Между тем, важно понимать, что письмо в ЛГ не было написано Ш. под диктовку властей, это было вполне искреннее выражение его и политической, и литературной, и общественной позиции после провала Колымских Рассказов на Западе, где их волюнтаристски редактировал Гуль, ничего не понимавший в такого рода новаторской прозе, не ценивший ее и дававший в Новом Журнале по чайной ложке, вместо чаемого Ш. отдельного издания, на которое возлагались огромные надежды - оно должно было переломить траекторию «неуспеха» и поставить Ш. в один ряд с Солженицыным, как раз в это самое время утверждавшимся в своей мировой славе двумя романами, которые Ш. справедливо полагал традиционными, и художественной альтернативой которым видел свою прозу.

Неудача с КР (на фоне ухудшающегося здоровья, в т. ч. душевного) до крайности обостряет отношения Ш. с московским литературным кругом, прежде ему близким - он рвет с Солженицыным, начиная публично высказывать негативные оценки того как писателя и человека. Это происходит в момент наивысшей популярности С. у советской интеллигенции, когда он становится абсолютно консенсусной фигурой в самых широких ее слоях. Следствием шаламовской политики стало прекращение его общения (не по его инициативе) с Н. Я. Мандельштам и тд. К 1972 году Ш. ощущает себя в полной изоляции, человеческой и художественной; всемирный триумф «консервативной» прозы Солженицына с лагерной темой (Нобелевская премия 1970) попросту сводит его с ума - он чувствует себя жертвой заговора супер-популярного автора-лагерника и эмигрантских издателей («дельцов»), укравших у него успех и читателя. Причем, что существенно, никогда не отказавшийся от троцкистских симпатий Ш. продолжает квалифицировать зарубежных русских, как «белоэмигрантов» - среду, с 1920-х годов ему политически враждебную. Альянс Солженицына с русской эмиграцией только утверждает его в этих настроениях.

Их отражением и явилось направленное против зарубежных («белогвардейских») публикаций письмо в ЛГ - шаг, как совершенно справедливо отмечает Чупринин, имевший катастрофические для репутации Ш. последствия.
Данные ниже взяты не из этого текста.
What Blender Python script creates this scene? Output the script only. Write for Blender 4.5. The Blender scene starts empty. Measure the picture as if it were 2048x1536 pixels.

Литературная биография Шаламова — один из самых трагических «сюжетов поражения» в русской литературе (опускаю здесь и другие поразительные детали вроде разгромной статьи Примо Леви о КР). Это тем более драматично, что Шаламов был одним из первых писателей, решившихся в 1966 году, на фоне дела Синявского-Даниэля, на безо всяких кавычек героический поступок — передачу своих рукописей на Запад. Другим таким человеком была Н.Я. Мандельштам. Позднее (1969) к ним присоединились Солженицын и Бродский (все они , разумеется, действовали независимо друг от друга, гениально чувствуя логику культурно-политического процесса и рискуя в своем интуитивном подчинении ей). И если инвестиции троих оправдались стократно, дав нам примеры впечатляющих в истории русской литературы мировых триумфов, то Шаламов, ничуть не уступая в одаренности своим невольным «подельникам», проиграл все.

Приходится сказать довольно страшную вещь. Лагерный сюжет шаламовской биографии едва ли не менее ужасен, нежели сюжет его грандиозного литературного поражения, имевшего самые прямые и трагические последствия для его персональной биографии. И что самое печальное, как и лагерный опыт, по Шаламову, не имеет никакой ценности, онтологически бессмысленен, так и его литературный крах не может ничему научить, помочь «извлечь уроки» и т.д. Становясь от этого еще несправедливее и страшнее.